Thursday, January 22, 2009

Frans Hals



Frans Hals. Regents of the Old Men's Alms House, 1664.

These darker months are a fine time for fraternization. Winter is an exciting season where the cold tempts us to bundle our clothes, savor warm and heavy foods and defend against the chill with strong drink. And who better to share in these delights than our close friends and colleagues? When the days are shorter time passes strangely. As we enter our favorite basement tavern or ground-floor pub following an afternoon lecture the evening has already turned black. A short gathering can feel as if it were stretched across several hours once the sun has receded; the measurement by its shadows is lost. Our lethargy is encouraged by the threat of cold. We seek the warmth of another drink and shiver with the thought of leaving the comfort of our compatriots for the cutting winds. Our excursions into friendships become grand, and our revelry can become excessive. Ah, the wonder! The stasis of a winter gathering often matches (and surely Prof. Peeters would agree) the agile meandering and bar-stool swapping of the summertime.
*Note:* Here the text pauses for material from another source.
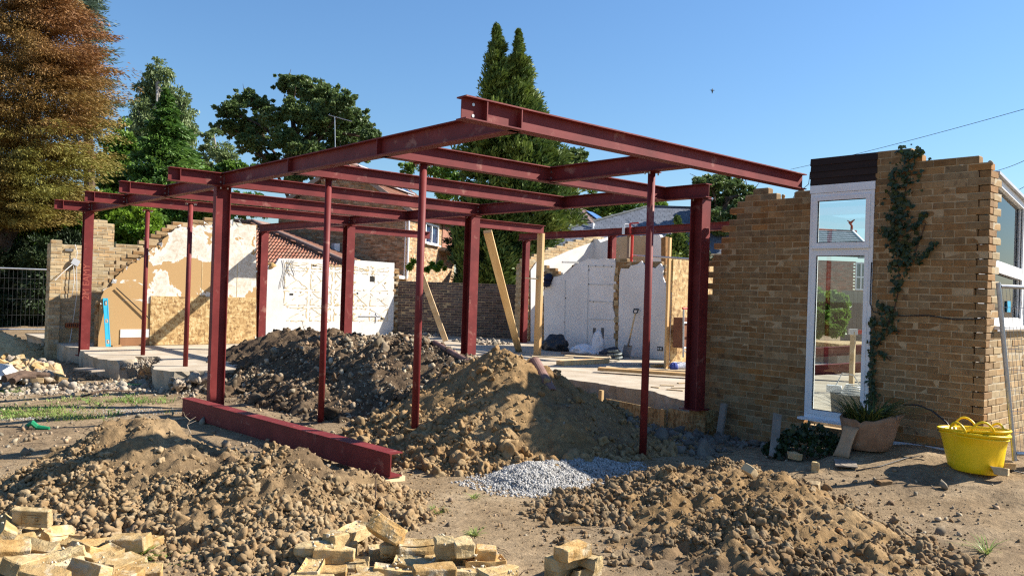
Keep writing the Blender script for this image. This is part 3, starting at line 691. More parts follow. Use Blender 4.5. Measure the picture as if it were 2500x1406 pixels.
# ------------------------------------------------------------------ bricks and coursed walls
def brick_protos(k, dims, ch, jit, seed):
    out = []; rng = random.Random(seed)
    for i in range(k):
        bm = bmesh.new(); bmesh.ops.create_cube(bm, size=1.0)
        for v in bm.verts:
            v.co = Vector([v.co[a] * dims[a] for a in range(3)])
            v.co += Vector([rng.uniform(-jit, jit) for _ in range(3)])
        bmesh.ops.bevel(bm, geom=list(bm.edges), offset=ch * rng.uniform(.7, 1.5), segments=1, affect='EDGES')
        me = bpy.data.meshes.new('brick'); bm.to_mesh(me); bm.free(); out.append(me)
    return out
BR = brick_protos(9, (.215, .1025, .065), .004, .0025, 3)
def in_poly(poly):
    P = np.array(poly, float); n = len(P)
    def f(s, z):
        c = False; j = n - 1
        for i in range(n):
            if (P[i, 1] > z) != (P[j, 1] > z) and s < (P[j, 0] - P[i, 0]) * (z - P[i, 1]) / (P[j, 1] - P[i, 1]) + P[i, 0]: c = not c
            j = i
        return c
    return f
def courses(parent, O, S, N, s0, s1, z0, rows, inside, m, mi, mor, keep=300, pitch=.225, rise=.075, bw=.1025, seed=1, phase=0, near=None, skipodd=0.0, rough=.004, name='brick'):
    rng = random.Random(seed); O, S, N = Vector(O), Vector(S).normalized(), Vector(N).normalized(); Zv = Vector((0, 0, 1))
    recs = []; mort = MB()
    M3 = Matrix((S, -N, Zv)).transposed()
    for k in range(rows):
        z = z0 + k * rise; off = ((k + phase) % 2) * .5 * pitch; a = s0 - pitch + off; run = None
        lo = s0 + (skipodd if (k + phase) % 2 else 0)
        while a < s1:
            b0, b1 = max(a, lo), min(a + pitch - .010, s1); a += pitch
            if b1 - b0 < .018 or not inside((b0 + b1) / 2, z + rise / 2):
                if run: mort.bar(O + S * run[0] + Zv * (z + rise / 2) - N * bw / 2, O + S * run[1] + Zv * (z + rise / 2) - N * bw / 2, bw - .008, rise + .001); run = None
                continue
            recs.append((b0, b1, z)); run = (run[0] if run else b0 + rng.uniform(.0, .02), b1 - rng.uniform(-.006, .015))
        if run: mort.bar(O + S * run[0] + Zv * (z + rise / 2) - N * bw / 2, O + S * run[1] + Zv * (z + rise / 2) - N * bw / 2, bw - .008, rise + .001)
    if mor is not None: obj('mortar', mort, mor, parent)
    recs.sort(key=near or (lambda r: rng.random()))
    rest = MB()
    for i, (b0, b1, z) in enumerate(recs):
        c = O + S * (b0 + b1) / 2 + Zv * (z + .0325 + rng.uniform(-.002, .002)) - N * (bw / 2 + rng.uniform(-rough, rough))
        sx = (b1 - b0) / .215
        if i < keep:
            M = Matrix.Translation(c) @ (M3 @ Euler((rng.uniform(-.012, .012), rng.uniform(-.008, .008), rng.uniform(-.015, .015))).to_matrix()).to_4x4() @ Matrix.Diagonal((sx, bw / .1025, (rise - .010) / .065, 1))
            obj(name, BR[rng.randrange(len(BR))], m, parent, M)
        else: rest.box(c, (b1 - b0, bw, rise - .010), M3)
    if rest.n: obj('brickwork', rest, mi, parent, kind='stuff')
    return recs
for me in BR: me.materials.append(BRICKW)
class use_mat:
    """bricks share meshes; a second set carries another material"""
    def __init__(s, m): s.m = m
    def __enter__(s):
        global BR
        s.old = BR; BR = [me.copy() for me in BR]
        for me in BR: me.materials.clear(); me.materials.append(s.m)
    def __exit__(s, *a):
        global BR
        BR = s.old
def plate(poly3, vec, name, m, parent=None, **k):
    mb = MB(); mb.prism(poly3, vec); me = mb.mesh(name)
    bm = bmesh.new(); bm.from_mesh(me); bmesh.ops.recalc_face_normals(bm, faces=bm.faces)
    bmesh.ops.triangulate(bm, faces=[f for f in bm.faces if len(f.verts) > 4]); bm.to_mesh(me); bm.free()
    return obj(name, me, m, parent, **k)
def ragged(pts, amp, seg=.06, seed=1, closed_from=0):
    """break a 3D outline into short jittered steps"""
    rng = random.Random(seed); out = []
    n = len(pts)
    for i in range(n - 1):
        a, b = Vector(pts[i]), Vector(pts[(i + 1) % n]); L = (b - a).length; k = max(1, int(L / seg))
        for q in range(k):
            p = a.lerp(b, q / k); 
            if q: p += Vector((rng.uniform(-amp, amp), rng.uniform(-amp, amp), rng.uniform(-amp, amp)))
            out.append(p)
    return out + [Vector(pts[-1])]

# ---------------- right brick wall with the tall window
WU = 9.0
root = thing('brick_wall', 'broken brown brick wall with a tall narrow white window and climbing ivy', 'brick wall', (WU, 4.5, 0))
def vz(px): p = PU(px[0], px[1], WU); return (p[1], p[2])
left = [vz(p) for p in ((1700, 1085), (1722, 760), (1728, 700), (1741, 640), (1746, 600), (1760, 578), (1770, 548), (1793, 540), (1798, 523), (1790, 514), (1806, 500), (1828, 490), (1832, 480), (1846, 470), (1848, 462), (1893, 458), (1897, 474), (1925, 485), (1940, 482), (1944, 474), (1982, 474), (1990, 1085))]
left = [(6.35, -.35)] + left[1:-1] + [(4.9, 2.55), (4.9, -.35)]
right = [(4.13, -.35), (4.13, 3.28), (4.02, 3.29)] + [vz(p) for p in ((2200, 371), (2262, 379), (2270, 386), (2366, 376), (2370, 388), (2392, 392), (2396, 404), (2420, 409))] + [(2.96, 3.03), (2.96, -.35)]
fl, fr = in_poly(left), in_poly(right)
below = lambda s, z: 4.13 <= s <= 4.9 and z < .17
ins = lambda s, z: fl(s, z) or fr(s, z) or below(s, z)
nr_w = lambda r: (r[2] < .05) * 9 + abs(r[2] - 1.6) * .2
courses(root, (WU, 0, 0), (0, 1, 0), (-1, 0, 0), 2.96, 4.13, -.32, 49, fr, BRICKW, BRICKI, MORTAR, 175, seed=5, near=nr_w, skipodd=.1125)
courses(root, (WU, 0, 0), (0, 1, 0), (-1, 0, 0), 4.90, 6.4, -.32, 49, fl, BRICKW, BRICKI, MORTAR, 125, seed=6, near=nr_w)
courses(root, (WU, 0, 0), (0, 1, 0), (-1, 0, 0), 4.13, 4.90, -.32, 6, lambda s, z: True, BRICKW, BRICKI, MORTAR, 0, seed=7)
# return of the wall round the corner: quoins beside the side window and brickwork under its sill
side = lambda s, z: (s < .24 and z < 3.0) or z < 1.33
ret = thing('brick_wall', 'sunlit return of the brick wall under the side window, shadowed by fence wires', 'brick wall', (WU + .5, 2.96, 0))
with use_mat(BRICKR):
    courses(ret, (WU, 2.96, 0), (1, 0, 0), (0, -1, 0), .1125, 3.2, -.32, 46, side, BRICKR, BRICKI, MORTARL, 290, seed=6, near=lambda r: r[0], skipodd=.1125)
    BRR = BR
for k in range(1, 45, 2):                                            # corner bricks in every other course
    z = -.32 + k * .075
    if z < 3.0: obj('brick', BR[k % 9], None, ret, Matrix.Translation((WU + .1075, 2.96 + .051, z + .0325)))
# inner leaf of grey blocks, seen at the broken end
for (v0, v1, z0, z1) in ((5.55, 5.99, 2.30, 2.515), (5.75, 6.1, 2.075, 2.29), (5.62, 6.06, 1.85, 2.065), (5.7, 6.14, 1.62, 1.84)):
    mb = MB(); mb.lohi((WU + .16, v0, z0), (WU + .26, v1, z1)); obj('concrete_block', mb, BLOCK, root)
for k in range(8):
    z0 = -.3 + k * .24
    mb = MB(); mb.lohi((WU + .16, 4.92, z0), (WU + .26, 6.15, z0 + .235)); obj('block_course', mb, BLOCK, root)
for k in range(14):
    z0 = -.3 + k * .24
    if z0 < 2.9: mb = MB(); mb.lohi((WU + .16, 3.3, z0), (WU + .26, 4.12, z0 + .235)); obj('block_course', mb, BLOCK, root)
# loose mortar lumps on the broken top
for p, s in (((1957, 473), .05), ((1955, 462), .04), ((1968, 478), .045), ((1912, 480), .03)):
    lumps('mortar_lump', [PU(p[0], p[1], WU + .05)], [s], BRICKI, root, (LUMP2, LF2), int(s * 999), kind=None)
lumps('mortar_lumps', [(WU + random.uniform(.01, .1), v, z) for v, z in [(2.97 + random.uniform(0, 1.1), 3.06 + random.uniform(-.02, .03)) for _ in range(26)]], [random.uniform(.012, .03) for _ in range(26)], MORTARL, root, (LUMP2, LF2), 3)
# window
def frame(parent, name, m, u0, u1, v0, v1, z0, z1, w, wb=None):
    mb = MB(); wb = wb or w
    mb.lohi((u0, v0, z0), (u1, v0 + w, z1)); mb.lohi((u0, v1 - w, z0), (u1, v1, z1))
    mb.lohi((u0 + .001, v0 + w, z1 - w), (u1 - .001, v1 - w, z1)); mb.lohi((u0 + .001, v0 + w, z0), (u1 - .001, v1 - w, z0 + wb)); return obj(name, mb, m, parent)
GLASS = glass_mat('window_glass')
w = frame(root, 'window', UPVC, WU - .005, WU + .07, 4.135, 4.895, .22, 2.86, .05, .055)
mb = MB(); mb.lohi((WU - .001, 4.185, 2.165), (WU + .066, 4.845, 2.235)); obj('transom', mb, UPVC, w)
frame(w, 'upper_sash', UPVC, WU - .018, WU + .04, 4.175, 4.855, 2.225, 2.82, .05)
mb = MB(); mb.lohi((WU - .03, 4.17, 2.205), (WU - .006, 4.86, 2.224)); obj('drip_bar', mb, UPVC, w)
frame(w, 'lower_sash', UPVC, WU - .012, WU + .045, 4.18, 4.85, .27, 2.17, .045)
mb = MB(); mb.lohi((WU + .008, 4.22, 2.27), (WU + .014, 4.81, 2.775)); obj('pane', mb, GLASS, w)
mb = MB(); mb.lohi((WU + .012, 4.22, .31), (WU + .018, 4.81, 2.13)); obj('pane', mb, GLASS, w)
for zz0, zz1 in ((2.275, 2.77), (.315, 2.125)):
    frame(w, 'gasket', BLACK, WU + .004, WU + .02, 4.224, 4.806, zz0, zz1, .008)
mb = MB(); mb.lohi((WU - .10, 4.10, .195), (WU + .05, 4.93, .222)); obj('window_sill', mb, UPVC, w)
mb = MB(); mb.lohi((WU - .012, 4.128, 2.863), (WU + .06, 4.905, 2.955)); obj('fascia_board', mb, UPVC, root)
for k in range(4):
    mb = MB(); M = Matrix.Rotation(R(7), 3, 'Y')
    mb.box((WU + .01, 4.515, 3.0 + k * .078), (.026, .79 + .012 * (k % 2), .084), M); obj('cladding_board', mb, DARKWOOD, root)
mb = MB(); mb.lohi((WU + .03, 4.13, 2.95), (WU + .09, 4.9, 3.26)); obj('cladding_backing', mb, GREYWOOD, root)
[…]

In Hals' painting of a group of regents we find a similar wintery scene. Hals was famously destitute at the time of this painting and aged well into his eighties. Though he had struggled with debts through all of his professional life it was the charity of a few bags of peat that helped the painter through the winter of 1664, without which he would have died. The facilitators of this charity were the Regents seated here (or a group nearly identical).
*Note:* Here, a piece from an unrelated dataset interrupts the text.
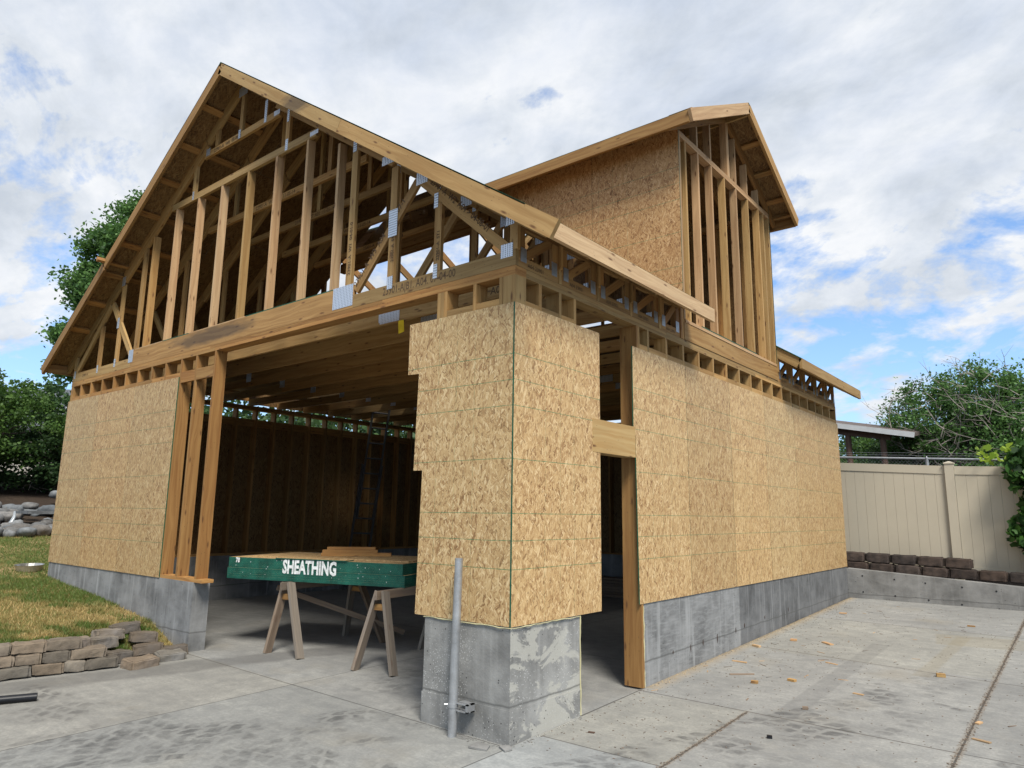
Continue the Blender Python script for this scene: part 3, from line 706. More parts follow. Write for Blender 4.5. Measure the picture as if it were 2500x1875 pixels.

For this commissioned piece objectivity was likely Hals' greatest struggle. The impoverished artist was reliant on his sitters for his survival. Working coatless in a frigid tavern he had to maintain concentration in the face of the regents' obvious spoils. They were made comfortable by their heavy cloaks, their finely-made hats, the humming warmth of a neon lamp and - according to Hals' diary - "a small but swollen velvet purse from which bouquets of cannabis poured like granules from a canister of salt."

The painting, once completed, bore Hals finest hallmarks (forgive the inadvertent pun!). Point to any of the regents' cloaks and the color there will be described as black. But note the varieties of this single shade! The blacks mix with reds and blues, fluctuating in the ripples of fabric and light. The tones of the regents' skins take similar shape. Our group is a rosy one. The man with the dangling cigarette, judging by the flush of his skin, may be enjoying himself a bit more than the other fellows. To our right we find a gentleman who may be abstaining from the merriment; note his faint complexion. Though his gloved fingers suggest he is fighting for warmth his fallow skin indicates that he may have been "thin-blooded."

Though we may not delight in Hals' circumstances we may be thankful for the mastery of his hand. And while we may squint at the group of regents to whom Hals was indentured they may stand to remind us of our own friends, close and familiar as they are.

2 comments:

Jan Peeters said...

Ah! On days like this one, frigid and stark, I recall long womblike nights spent with friends, Professor Wundrum among them, wreathed in pungent smoke, absorbed in a breathless game of Stratego.

Hermann Wundrum said...

I might, while sleeping, answer that my favorite artists from history include Claesz, Hals and Steen. So awed have I been by their work. But when pryed in my unconscious state Milton-Bradley and the Parker Brothers would be added to the list.